The surface of the earth also offers numerous other indications that the essence of vulcanicity is to be sought in a passive extrusion of the inclusions of sima from the sial crust. This is best shown by the island festoons. On account of the curvature, compression must occur on the concave inner side; and tension on the convex outer margin. Actually, the geological structure is strikingly uniform: the inner side always bears a chain of volcanoes; the outer shows no vulcanicity, but strong fissures and faults. This universally recurring arrangement of volcanoes is so remarkable that it appears to me to be of the greatest importance for the question as to the nature of vulcanicity. “A volcanic inner zone and two outer zones can be distinguished in the Antilles, of which the outermost is built of the most recent deposits and has a lower altitude (Suess). The contrast of a highly volcanic inner zone and an outer zone with restricted vulcanicity also occurs in the Moluccas (Brouwer) and in Oceania (Arldt). The analogy with the arrangement of volcanic zones on the inner side of thrust zones, as in the Carpathian or Variscan hinterland, is obvious.”[6] The position of Vesuvius, Etna, and Stromboli fits in with this idea; and of the islands of the arc of the South Antilles between Tierra del Fuego and Graham Land, it is just the strongly curved central ridge of the South Sandwich Islands that is basaltic, and one of its volcanoes is still active. Brouwer[7] describes a particularly interesting circumstance from the Sunda Islands: of the two most southern chains of islands, only the simply curved northern one bears volcanoes, not the southernmost (including Timor), which has already been curved in a reverse direction by collision with the Australian shelf. But at one place, near Wetter, the northern chain is already slightly bent because the southern one (north-eastern end of Timor) presses against it in that region; exactly at this spot on the northern chain there is vulcanicity, formerly of an active character, now obviously dying out because the curving is diminishing. Brouwer also draws attention to the fact that elevated coral reefs only occur where vulcanicity is absent or is dead, which likewise points to the fact that these areas suffer compression. The at first sight paradoxical result, that vulcanicity ceases where compression begins, finds a natural explanation within the compass of our ideas.

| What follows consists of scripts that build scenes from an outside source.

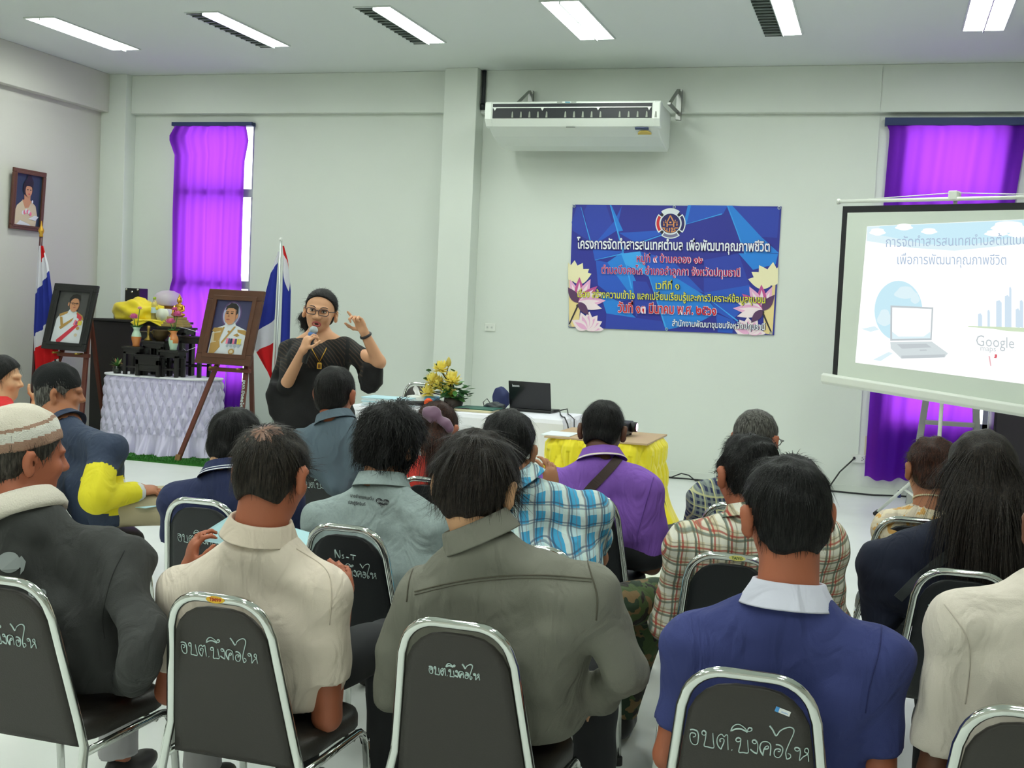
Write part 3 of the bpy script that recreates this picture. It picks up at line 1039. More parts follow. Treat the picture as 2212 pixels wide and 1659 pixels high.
# ---------------------------------------------------------------- turf
m_turf = mat('green_turf', (46, 118, 34), 0.95, bump=(260, 0.9), var=(40, 0.25))
tf = MB()
rnd = random.Random(5)
tf.box(-8.5, -5.45, 9.97, 11.8, 0.0, 0.012)
for i in range(2600):
    x, y = rnd.uniform(-7.5, -5.46), 9.97 + rnd.random() ** 2 * .55
    a = rnd.uniform(0, 2 * PI)
    dx, dy = .006 * math.cos(a), .006 * math.sin(a)
    tf.add([(x - dx, y - dy, .010), (x + dx, y + dy, .010), (x + rnd.uniform(-.01, .01), y + rnd.uniform(-.01, .01), .03)], [(0, 1, 2)])
tag(single(tf.build('artificial_turf', m_turf), 'artificial_turf', 'green artificial turf laid under the altar table', 'turf'), kind='stuff')

# ---------------------------------------------------------------- flags
m_fl = [sheer('flag_red', (206, 40, 44), (230, 60, 60), .25), sheer('flag_white', (226, 226, 232), (240, 240, 245), .3), sheer('flag_blue', (52, 62, 150), (70, 80, 180), .2)]


def flag(label, foot, top, pole_mat, fin_mat, zt, L, hmax, dirx, tri_l, seed, pr=.014):
    r = thing('flag', label, 'flag', (foot[0], foot[1], 0))
    f, t = Vector(foot), Vector(top)
    MB().tube([f, t], pr, 10).build('pole', pole_mat, r)
    MB().lathe([(.0, 0), (.16, 0), (.16, .02), (.05, .05), (.02, .09), (.0, .09)], f, 20).build('base', M_WOOD, r)
    MB().lathe([(pr, -.02), (.022, 0), (.016, .015), (.024, .035), (.026, .05), (.016, .075), (.008, .10), (.004, .13), (0, .135)], t, 12).build('finial', fin_mat, r)
    ax = (t - f).normalized()

    def fn(u, v):      # u across the flag (away from the pole), v down the hoist
        p = f + ax * (zt - f.z - v * L * .62)
        s = u * u * .25 + u * .75
        wob = math.sin(u * 13 + seed + v * 2)
        out = dirx * (.02 + hmax * s * (0.30 + .70 * v))
        return p + Vector((out, .045 * wob * u + (.05 if dirx > 0 else -.05) * u, -s * L * (.55 - .25 * v) + .006 * wob))

    def mf(u, v):
        return 0 if v < 1 / 6 or v > 5 / 6 else (1 if v < 1 / 3 or v > 2 / 3 else 2)
    MB().grid(fn, 40, 60, mfn=mf).build('flag_cloth', m_fl, r)
    return r


def band_flag(r, rows, wave):
    """cloth hanging in folds, outline given as rows (xl, xr, z, y) with a colour function"""
    pass


fl1 = thing('flag', 'tricolour flag on a maroon pole in the left corner', 'flag', (-8.38, 10.42, 0))
MB().tube([(-8.40, 10.42, .03), (-8.315, 10.42, 2.16)], .017, 10).build('pole', mat('maroon_pole', (72, 32, 34), .4), fl1)
MB().lathe([(.015, -.01), (.022, 0), (.016, .015), (.026, .04), (.030, .06), (.018, .085), (.010, .11), (.005, .15), (0, .16)], (-8.315, 10.42, 2.15), 12).build('finial', M_GOLD, fl1)
MB().lathe([(.0, 0), (.13, 0), (.13, .02), (.05, .05), (.02, .06), (0, .06)], (-8.40, 10.42, 0), 20).build('base', M_WOOD, fl1)
MB().tube([(-8.357, 10.42, 1.22), (-8.356, 10.42, 1.235)], .02, 10).build('pole_ring', M_CHROME, fl1)


def cloth(name, tabs, zs, cols, parent, amp=.03, nf=3.0, ph=0.0):
    """tabs: rows (z, xl, xr, y); the cloth hangs between them; cols(u, v) gives the stripe"""
    def fn(u, v):
        q = v * (len(tabs) - 1)
        i = min(int(q), len(tabs) - 2)
        f = q - i
        a, c = tabs[i], tabs[i + 1]
        z = a[0] + (c[0] - a[0]) * f
        xl = a[1] + (c[1] - a[1]) * f
        xr = a[2] + (c[2] - a[2]) * f
        y = a[3] + (c[3] - a[3]) * f
        return (xl + (xr - xl) * u, y + amp * math.sin(u * nf * 2 * PI + ph + v * 1.5) * (.3 + .7 * v), z + (.05 * math.sin(u * 5 + ph) if v > .98 else 0))
    return MB().grid(fn, 60, 300, mfn=cols).build(name, m_fl, parent)


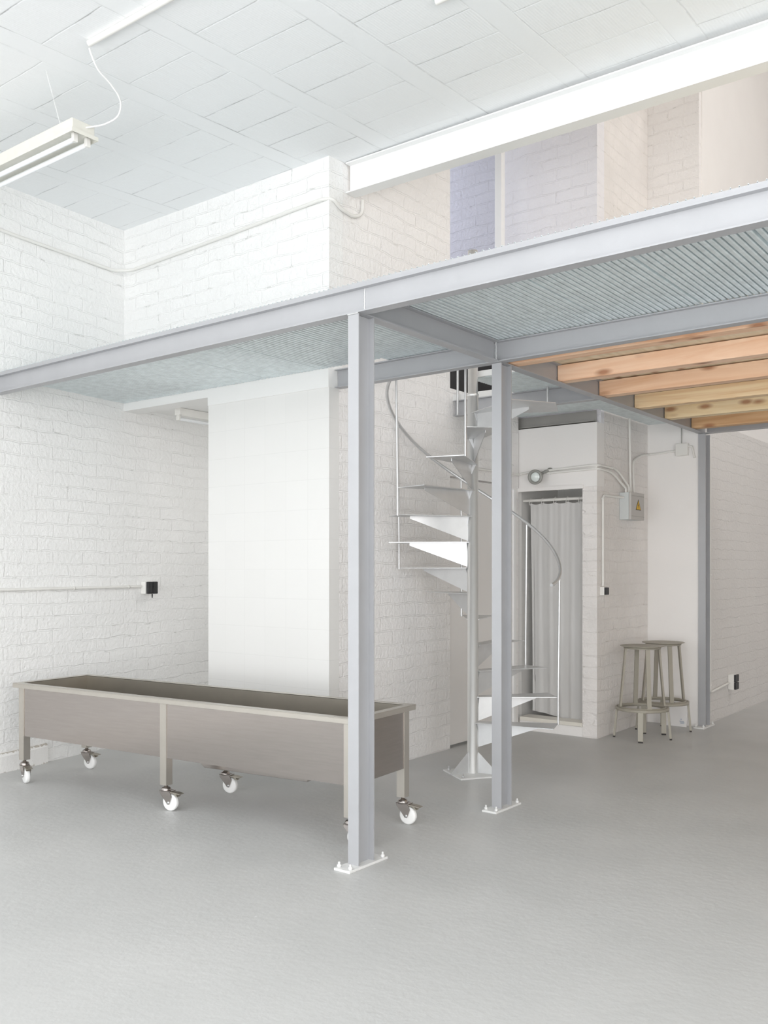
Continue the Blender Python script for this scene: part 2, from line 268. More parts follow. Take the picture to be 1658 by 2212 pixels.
# ------------------------------------------------------------------ mesh helpers
class MB:
    def __init__(s): s.v = []; s.f = []; s.sm = []; s.mi = []
    def add(s, vs, fs, smooth=False, mi=0):
        o = len(s.v); s.v += [tuple(p) for p in vs]
        for f in fs: s.f.append([i+o for i in f]); s.sm.append(smooth); s.mi.append(mi)
        return s
    def box(s, x0, x1, y0, y1, z0, z1, mi=0):
        vs = [(x, y, z) for x in (x0, x1) for y in (y0, y1) for z in (z0, z1)]
        return s.add(vs, [(0, 1, 3, 2), (4, 6, 7, 5), (0, 4, 5, 1), (2, 3, 7, 6), (0, 2, 6, 4), (1, 5, 7, 3)], False, mi)
    def prism(s, poly, z0, z1, mi=0):    # polygon in xy
        n = len(poly); vs = [(x, y, z0) for x, y in poly]+[(x, y, z1) for x, y in poly]
        return s.add(vs, [tuple(range(n))[::-1], tuple(range(n, 2*n))]+[(i, (i+1) % n, (i+1) % n+n, i+n) for i in range(n)], False, mi)
    def extr(s, poly3, d, mi=0):       # planar polygon (3d) extruded by vector
        n = len(poly3); d = Vector(d); vs = [Vector(p) for p in poly3]+[Vector(p)+d for p in poly3]
        return s.add(vs, [tuple(range(n))[::-1], tuple(range(n, 2*n))]+[(i, (i+1) % n, (i+1) % n+n, i+n) for i in range(n)], False, mi)
    def bar(s, p0, p1, w, t, side):     # rectangular bar from p0 to p1; w along 'side', t across
        p0, p1 = Vector(p0), Vector(p1); ax = (p1-p0).normalized(); sd = Vector(side); sd = (sd-ax*sd.dot(ax)).normalized(); nn = ax.cross(sd)
        q = [p0+sd*a*w/2+nn*b*t/2 for a, b in ((-1, -1), (1, -1), (1, 1), (-1, 1))]
        return s.extr(q, p1-p0)
    def tube(s, pts, r, seg=10, cap=True, mi=0):
        pts = [Vector(p) for p in pts]; rings = []; n = len(pts)
        T = [(pts[min(i+1, n-1)]-pts[max(i-1, 0)]).normalized() for i in range(n)]
        up = Vector((0, 0, 1)) if abs(T[0].z) < .9 else Vector((1, 0, 0)); nv = (up-T[0]*up.dot(T[0])).normalized()
        for i in range(n):
            nv = (nv-T[i]*nv.dot(T[i])).normalized(); bv = T[i].cross(nv)
            rings.append([pts[i]+(nv*math.cos(2*PI*k/seg)+bv*math.sin(2*PI*k/seg))*r for k in range(seg)])
        vs = [p for rg in rings for p in rg]; fs = []
        for i in range(n-1):
            for k in range(seg): fs.append((i*seg+k, i*seg+(k+1) % seg, (i+1)*seg+(k+1) % seg, (i+1)*seg+k))
        s.add(vs, fs, True, mi)
        if cap: s.add(rings[0], [tuple(range(seg))[::-1]], False, mi); s.add(rings[-1], [tuple(range(seg))], False, mi)
        return s
    def lathe(s, prof, c=(0, 0, 0), axis=(0, 0, 1), seg=32, mi=0):   # prof: list of (r, h)
        a = Vector(axis).normalized(); e = a.orthogonal().normalized(); g = a.cross(e); c = Vector(c)
        vs = [c+a*h+(e*math.cos(2*PI*k/seg)+g*math.sin(2*PI*k/seg))*max(r, 1e-5) for r, h in prof for k in range(seg)]
        fs = [(i*seg+k, i*seg+(k+1) % seg, (i+1)*seg+(k+1) % seg, (i+1)*seg+k) for i in range(len(prof)-1) for k in range(seg)]
        return s.add(vs, fs, True, mi)
    def sphere(s, c, r, seg=12):
        return s.lathe([(r*math.sin(PI*i/8), -r*math.cos(PI*i/8)) for i in range(9)], c, seg=seg)
    def ibeam(s, p0, p1, h=.12, b=.064, tf=.0063, tw=.0046, side=None):  # p0,p1: centre of bottom face, h upward; side = flange direction
        p0, p1 = Vector(p0), Vector(p1); d = p1-p0
        hv = Vector((0, 0, 1)) if abs(d.normalized().z) < .5 else Vector((0, 1, 0))
        sd = d.normalized().cross(hv).normalized()
        prof = [(-b/2, 0), (b/2, 0), (b/2, tf), (tw/2, tf), (tw/2, h-tf), (b/2, h-tf), (b/2, h), (-b/2, h), (-b/2, h-tf), (-tw/2, h-tf), (-tw/2, tf), (-b/2, tf)]
        n = 12; vs = [p0+sd*x+hv*y for x, y in prof]+[p1+sd*x+hv*y for x, y in prof]
        fs = [(i, (i+1) % n, (i+1) % n+n, i+n) for i in range(n)]
        for o in (0, n): fs += [(o, o+1, o+2, o+11), (o+11, o+2, o+3, o+10), (o+10, o+3, o+4, o+9), (o+9, o+4, o+5, o+8), (o+8, o+5, o+6, o+7)]
        return s.add(vs, fs)
    def build(s, name, m, parent=None, bevel=0, loc=None, rz=0):
        me = bpy.data.meshes.new(name); me.from_pydata(s.v, [], s.f); me.update()
        for p, sm, k in zip(me.polygons, s.sm, s.mi): p.use_smooth = sm; p.material_index = k
        for mm in (m if isinstance(m, (list, tuple)) else [m]): me.materials.append(mm)
        import bmesh
        bm = bmesh.new(); bm.from_mesh(me); bmesh.ops.recalc_face_normals(bm, faces=bm.faces); bm.to_mesh(me); bm.free()
        o = bpy.data.objects.new(name, me); COL.objects.link(o)
        if parent: o.parent = parent
        if loc: o.location = loc
        if rz: o.rotation_euler.z = rz
        if bevel:
            bv = o.modifiers.new('bevel', 'BEVEL'); bv.width = bevel; bv.segments = 2; bv.limit_method = 'ANGLE'; bv.angle_limit = math.radians(50)
        return o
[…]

  1. G. Steinmann, “Die kambrische Fauna im Rahmen der organischen Gesamtentwicklung,” Geol. Rundschau, 1, p. 69, 1910.
  2. Gothan, “Neues von den ältesten Landpflanzen,” Die Naturwiss., 9, p. 553, 1921.
  3. E. Kayser, Lehrb. d. allg. Geol., Ed. 5, p. 904. Stuttgart, 1918.
  4. J. Walther, “Über Entstehung und Besiedelung der Tiefseebecken,” Naturwiss. Wochenschr., N.F., Bd. 3, Heft 46 (quoted from Eckardt).
  5. Arldt, Handb. d. Paläogeographie, 1, pp. 231–232. Leipzig, 1917.
  6. W. v. Lozinski, “Vulkanismus und Zusammenschub,” Geol. Rundschau, 9, pp. 65–98, 1918.
  7. H. A. Brouwer, “On the Non-existence of Active Volcanoes between Pantar and Dammer (East Indian Archipelago), in Connection with the Tectonic Movements in this Region,” Kon. Akad. van Wetensch. te Amsterdam, Proceed., vol. xxi, Nos. 6 and 7, 1917.—“Über Gebirgsbildung und Vulcanismus in den Molukken,” Geol. Rundsch., 8, Heft 5–8, pp. 197–209, 1917.